## begin

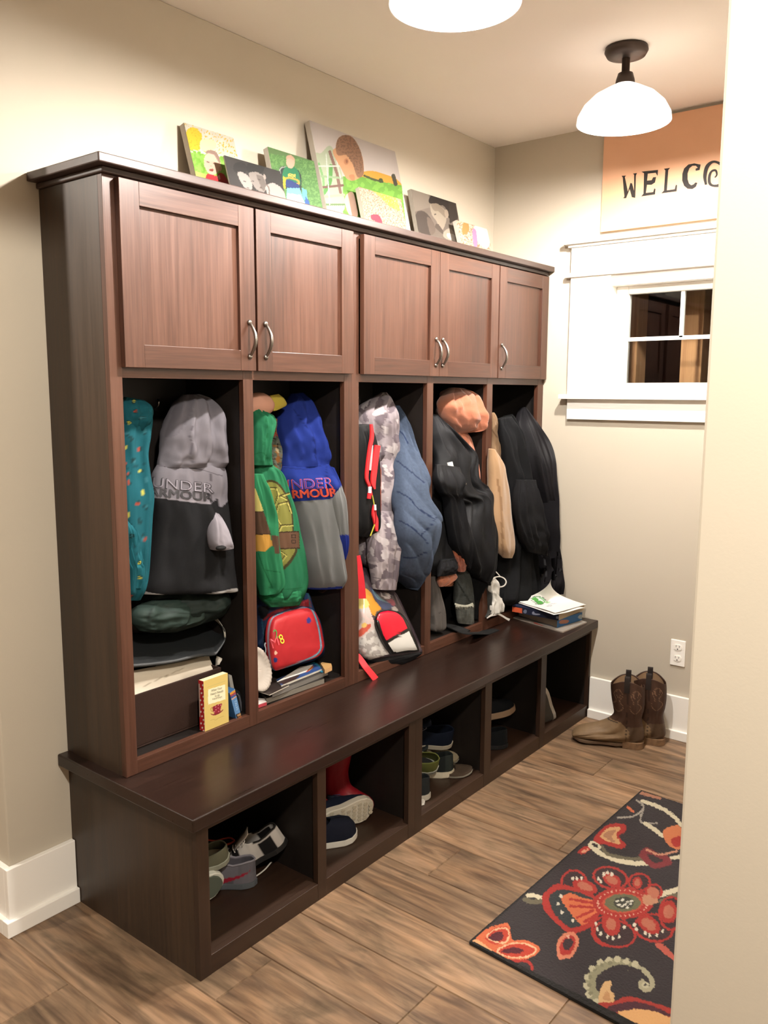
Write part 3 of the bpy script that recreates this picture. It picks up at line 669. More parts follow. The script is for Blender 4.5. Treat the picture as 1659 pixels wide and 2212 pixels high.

## end
## begin

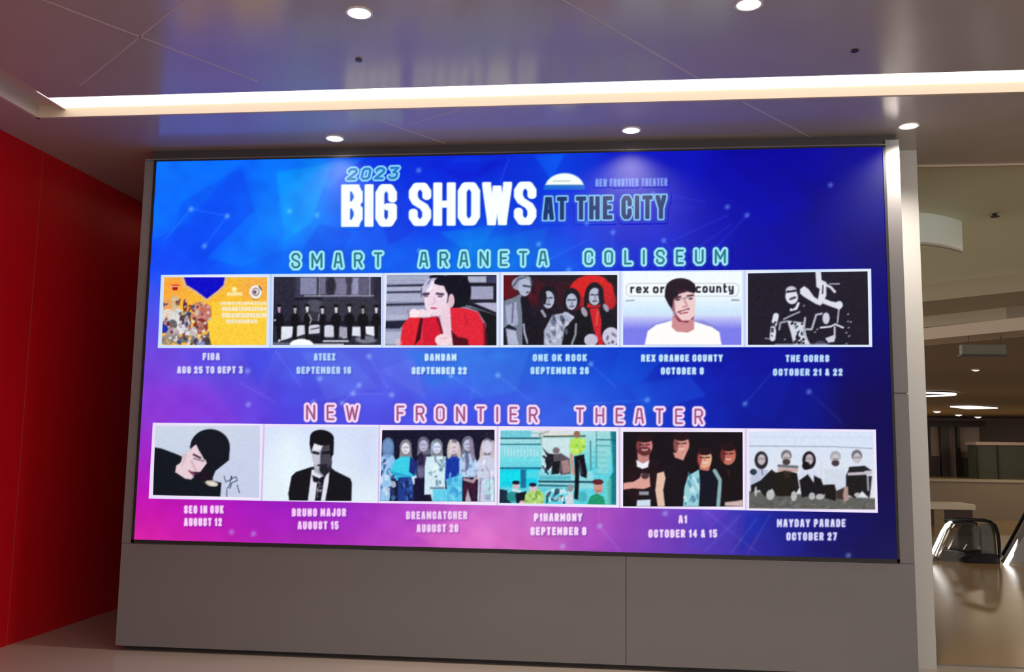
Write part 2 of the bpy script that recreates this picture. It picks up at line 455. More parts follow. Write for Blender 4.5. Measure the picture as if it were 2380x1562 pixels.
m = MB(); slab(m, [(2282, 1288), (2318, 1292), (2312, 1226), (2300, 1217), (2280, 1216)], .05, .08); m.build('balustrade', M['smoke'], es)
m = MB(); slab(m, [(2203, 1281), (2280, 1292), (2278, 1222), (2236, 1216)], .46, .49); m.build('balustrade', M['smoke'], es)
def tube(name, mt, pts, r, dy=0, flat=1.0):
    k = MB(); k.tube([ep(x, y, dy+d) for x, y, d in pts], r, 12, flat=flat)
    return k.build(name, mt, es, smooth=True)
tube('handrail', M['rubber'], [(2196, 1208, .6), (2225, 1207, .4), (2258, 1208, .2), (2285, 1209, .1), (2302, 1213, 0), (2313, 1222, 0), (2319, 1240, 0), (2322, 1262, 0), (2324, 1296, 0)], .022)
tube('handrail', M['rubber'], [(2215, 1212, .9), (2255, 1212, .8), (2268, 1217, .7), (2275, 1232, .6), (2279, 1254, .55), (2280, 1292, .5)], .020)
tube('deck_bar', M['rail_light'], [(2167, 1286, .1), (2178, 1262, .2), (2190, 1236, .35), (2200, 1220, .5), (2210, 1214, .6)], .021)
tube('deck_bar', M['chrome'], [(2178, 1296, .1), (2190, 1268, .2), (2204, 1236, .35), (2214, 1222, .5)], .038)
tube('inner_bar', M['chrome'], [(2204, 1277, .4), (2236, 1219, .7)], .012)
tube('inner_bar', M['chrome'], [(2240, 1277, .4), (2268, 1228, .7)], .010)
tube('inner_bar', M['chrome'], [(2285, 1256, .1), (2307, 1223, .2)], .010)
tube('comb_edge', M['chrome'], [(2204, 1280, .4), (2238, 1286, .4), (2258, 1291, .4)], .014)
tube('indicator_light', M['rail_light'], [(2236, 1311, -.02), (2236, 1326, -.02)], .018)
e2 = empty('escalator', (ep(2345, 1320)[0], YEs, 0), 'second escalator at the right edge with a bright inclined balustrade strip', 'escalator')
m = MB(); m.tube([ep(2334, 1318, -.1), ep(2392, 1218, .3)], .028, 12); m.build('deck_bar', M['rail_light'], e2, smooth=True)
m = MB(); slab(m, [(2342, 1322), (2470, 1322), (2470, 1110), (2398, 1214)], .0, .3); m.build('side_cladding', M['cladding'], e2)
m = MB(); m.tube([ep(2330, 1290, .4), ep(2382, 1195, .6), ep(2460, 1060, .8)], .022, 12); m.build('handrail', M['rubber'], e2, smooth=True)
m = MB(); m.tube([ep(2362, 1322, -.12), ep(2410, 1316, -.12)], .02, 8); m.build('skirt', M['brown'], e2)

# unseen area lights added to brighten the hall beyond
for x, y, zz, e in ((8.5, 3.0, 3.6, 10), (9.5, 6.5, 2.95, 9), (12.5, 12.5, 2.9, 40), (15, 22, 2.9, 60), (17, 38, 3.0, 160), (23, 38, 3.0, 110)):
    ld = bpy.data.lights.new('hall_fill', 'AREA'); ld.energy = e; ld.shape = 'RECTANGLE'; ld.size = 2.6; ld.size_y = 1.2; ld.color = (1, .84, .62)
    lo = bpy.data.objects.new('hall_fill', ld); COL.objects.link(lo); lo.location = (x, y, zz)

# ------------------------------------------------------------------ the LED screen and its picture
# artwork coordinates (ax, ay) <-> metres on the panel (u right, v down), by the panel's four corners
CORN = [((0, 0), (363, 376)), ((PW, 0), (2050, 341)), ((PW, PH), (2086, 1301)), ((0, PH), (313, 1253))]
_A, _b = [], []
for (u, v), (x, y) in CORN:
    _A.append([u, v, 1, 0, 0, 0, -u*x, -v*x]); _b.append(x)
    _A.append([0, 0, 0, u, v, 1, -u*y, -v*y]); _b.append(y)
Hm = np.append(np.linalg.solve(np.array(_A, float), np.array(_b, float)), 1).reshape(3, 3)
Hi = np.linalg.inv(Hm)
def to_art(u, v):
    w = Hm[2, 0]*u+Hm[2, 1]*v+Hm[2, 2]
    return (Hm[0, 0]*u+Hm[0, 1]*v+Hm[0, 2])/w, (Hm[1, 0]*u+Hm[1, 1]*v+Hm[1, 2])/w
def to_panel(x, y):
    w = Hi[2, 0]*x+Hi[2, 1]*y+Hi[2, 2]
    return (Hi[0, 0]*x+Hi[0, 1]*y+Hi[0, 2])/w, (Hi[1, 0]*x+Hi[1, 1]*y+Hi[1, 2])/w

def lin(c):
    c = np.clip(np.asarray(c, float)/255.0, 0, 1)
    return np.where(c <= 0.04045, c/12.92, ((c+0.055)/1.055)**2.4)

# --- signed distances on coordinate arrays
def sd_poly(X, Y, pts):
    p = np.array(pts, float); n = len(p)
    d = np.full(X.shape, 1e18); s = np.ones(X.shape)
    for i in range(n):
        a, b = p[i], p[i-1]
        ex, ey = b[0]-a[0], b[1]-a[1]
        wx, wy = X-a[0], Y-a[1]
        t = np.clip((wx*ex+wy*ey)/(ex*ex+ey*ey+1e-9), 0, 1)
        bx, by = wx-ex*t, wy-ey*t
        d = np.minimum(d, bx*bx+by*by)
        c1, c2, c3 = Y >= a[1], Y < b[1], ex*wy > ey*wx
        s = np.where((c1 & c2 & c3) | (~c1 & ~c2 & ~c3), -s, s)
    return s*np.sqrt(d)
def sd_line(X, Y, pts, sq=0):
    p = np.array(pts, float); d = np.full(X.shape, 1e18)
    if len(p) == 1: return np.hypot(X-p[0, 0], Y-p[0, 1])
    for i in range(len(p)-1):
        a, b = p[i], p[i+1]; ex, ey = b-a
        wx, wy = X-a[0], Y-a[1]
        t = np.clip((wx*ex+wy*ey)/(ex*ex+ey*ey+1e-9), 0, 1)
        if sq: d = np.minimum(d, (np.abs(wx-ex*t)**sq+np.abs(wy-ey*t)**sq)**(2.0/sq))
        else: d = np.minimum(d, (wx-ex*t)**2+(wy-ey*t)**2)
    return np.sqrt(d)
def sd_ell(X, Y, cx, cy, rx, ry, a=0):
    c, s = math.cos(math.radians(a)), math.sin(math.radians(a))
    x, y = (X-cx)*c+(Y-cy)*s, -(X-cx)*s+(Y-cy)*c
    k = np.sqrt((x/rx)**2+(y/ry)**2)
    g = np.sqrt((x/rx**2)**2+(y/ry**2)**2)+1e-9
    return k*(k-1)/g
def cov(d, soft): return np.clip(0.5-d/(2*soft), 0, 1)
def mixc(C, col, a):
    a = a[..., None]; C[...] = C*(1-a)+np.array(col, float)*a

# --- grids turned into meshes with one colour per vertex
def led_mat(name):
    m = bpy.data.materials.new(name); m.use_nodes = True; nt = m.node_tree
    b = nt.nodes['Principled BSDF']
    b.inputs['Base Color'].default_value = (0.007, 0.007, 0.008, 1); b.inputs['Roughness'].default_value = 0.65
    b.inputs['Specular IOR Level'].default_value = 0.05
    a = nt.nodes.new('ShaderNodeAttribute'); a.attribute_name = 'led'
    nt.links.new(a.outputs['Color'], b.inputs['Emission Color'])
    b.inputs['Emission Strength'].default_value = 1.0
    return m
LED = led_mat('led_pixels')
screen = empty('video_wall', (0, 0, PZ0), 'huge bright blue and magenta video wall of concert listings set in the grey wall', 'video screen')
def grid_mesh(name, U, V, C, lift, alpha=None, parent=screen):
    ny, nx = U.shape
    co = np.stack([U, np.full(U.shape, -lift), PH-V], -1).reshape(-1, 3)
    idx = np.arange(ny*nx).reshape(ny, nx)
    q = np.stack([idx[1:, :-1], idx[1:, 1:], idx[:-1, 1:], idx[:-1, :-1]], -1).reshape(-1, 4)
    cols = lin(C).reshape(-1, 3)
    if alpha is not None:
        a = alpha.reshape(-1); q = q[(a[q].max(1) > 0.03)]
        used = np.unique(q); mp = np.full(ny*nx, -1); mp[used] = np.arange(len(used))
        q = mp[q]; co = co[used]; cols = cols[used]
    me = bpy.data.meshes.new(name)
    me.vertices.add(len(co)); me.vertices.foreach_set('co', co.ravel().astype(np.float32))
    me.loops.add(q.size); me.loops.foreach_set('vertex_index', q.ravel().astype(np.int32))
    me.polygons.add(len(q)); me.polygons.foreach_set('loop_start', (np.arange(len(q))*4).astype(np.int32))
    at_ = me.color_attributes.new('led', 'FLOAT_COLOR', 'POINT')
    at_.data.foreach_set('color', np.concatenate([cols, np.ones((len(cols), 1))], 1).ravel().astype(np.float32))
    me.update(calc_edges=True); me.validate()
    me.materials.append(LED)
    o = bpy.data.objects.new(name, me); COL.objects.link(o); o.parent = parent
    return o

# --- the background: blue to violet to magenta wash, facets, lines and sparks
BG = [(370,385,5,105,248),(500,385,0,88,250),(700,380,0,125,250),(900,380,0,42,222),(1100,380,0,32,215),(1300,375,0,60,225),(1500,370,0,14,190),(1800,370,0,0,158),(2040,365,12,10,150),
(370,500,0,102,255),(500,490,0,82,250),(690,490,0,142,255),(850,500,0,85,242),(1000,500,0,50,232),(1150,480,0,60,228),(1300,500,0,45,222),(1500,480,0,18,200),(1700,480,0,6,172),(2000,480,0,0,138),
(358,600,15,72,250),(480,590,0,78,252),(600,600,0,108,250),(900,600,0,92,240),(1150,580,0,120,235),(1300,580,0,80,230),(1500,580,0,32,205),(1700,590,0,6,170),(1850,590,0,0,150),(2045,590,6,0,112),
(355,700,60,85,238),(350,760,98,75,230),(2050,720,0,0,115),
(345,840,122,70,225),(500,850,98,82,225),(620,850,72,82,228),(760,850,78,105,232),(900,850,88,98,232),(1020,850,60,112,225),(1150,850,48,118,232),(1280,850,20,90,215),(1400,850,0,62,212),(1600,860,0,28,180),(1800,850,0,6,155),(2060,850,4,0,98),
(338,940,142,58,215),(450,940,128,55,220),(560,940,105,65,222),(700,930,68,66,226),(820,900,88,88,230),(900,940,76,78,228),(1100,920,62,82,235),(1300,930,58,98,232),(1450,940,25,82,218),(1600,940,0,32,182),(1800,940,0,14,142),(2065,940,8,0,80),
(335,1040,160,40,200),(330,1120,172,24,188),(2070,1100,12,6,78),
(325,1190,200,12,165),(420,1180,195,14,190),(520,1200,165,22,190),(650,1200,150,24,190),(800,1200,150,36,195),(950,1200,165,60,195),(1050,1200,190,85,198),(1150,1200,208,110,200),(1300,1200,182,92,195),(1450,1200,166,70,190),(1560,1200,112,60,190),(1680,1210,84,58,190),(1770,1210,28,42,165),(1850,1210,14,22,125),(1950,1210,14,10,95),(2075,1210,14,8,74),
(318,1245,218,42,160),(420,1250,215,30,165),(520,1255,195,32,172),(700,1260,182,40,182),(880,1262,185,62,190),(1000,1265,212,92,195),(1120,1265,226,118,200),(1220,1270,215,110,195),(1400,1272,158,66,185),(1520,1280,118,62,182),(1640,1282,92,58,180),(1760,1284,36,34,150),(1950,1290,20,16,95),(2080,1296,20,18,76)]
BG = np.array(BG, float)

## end

## Objective
Reproduce the lines exactly, taking as the first line the one with "Write part 2" and as the last line the one with "1292, .5)], .020)", and include nothing else.

## Response
Write part 2 of the bpy script that recreates this picture. It picks up at line 455. More parts follow. Write for Blender 4.5. Measure the picture as if it were 2380x1562 pixels.
m = MB(); slab(m, [(2282, 1288), (2318, 1292), (2312, 1226), (2300, 1217), (2280, 1216)], .05, .08); m.build('balustrade', M['smoke'], es)
m = MB(); slab(m, [(2203, 1281), (2280, 1292), (2278, 1222), (2236, 1216)], .46, .49); m.build('balustrade', M['smoke'], es)
def tube(name, mt, pts, r, dy=0, flat=1.0):
    k = MB(); k.tube([ep(x, y, dy+d) for x, y, d in pts], r, 12, flat=flat)
    return k.build(name, mt, es, smooth=True)
tube('handrail', M['rubber'], [(2196, 1208, .6), (2225, 1207, .4), (2258, 1208, .2), (2285, 1209, .1), (2302, 1213, 0), (2313, 1222, 0), (2319, 1240, 0), (2322, 1262, 0), (2324, 1296, 0)], .022)
tube('handrail', M['rubber'], [(2215, 1212, .9), (2255, 1212, .8), (2268, 1217, .7), (2275, 1232, .6), (2279, 1254, .55), (2280, 1292, .5)], .020)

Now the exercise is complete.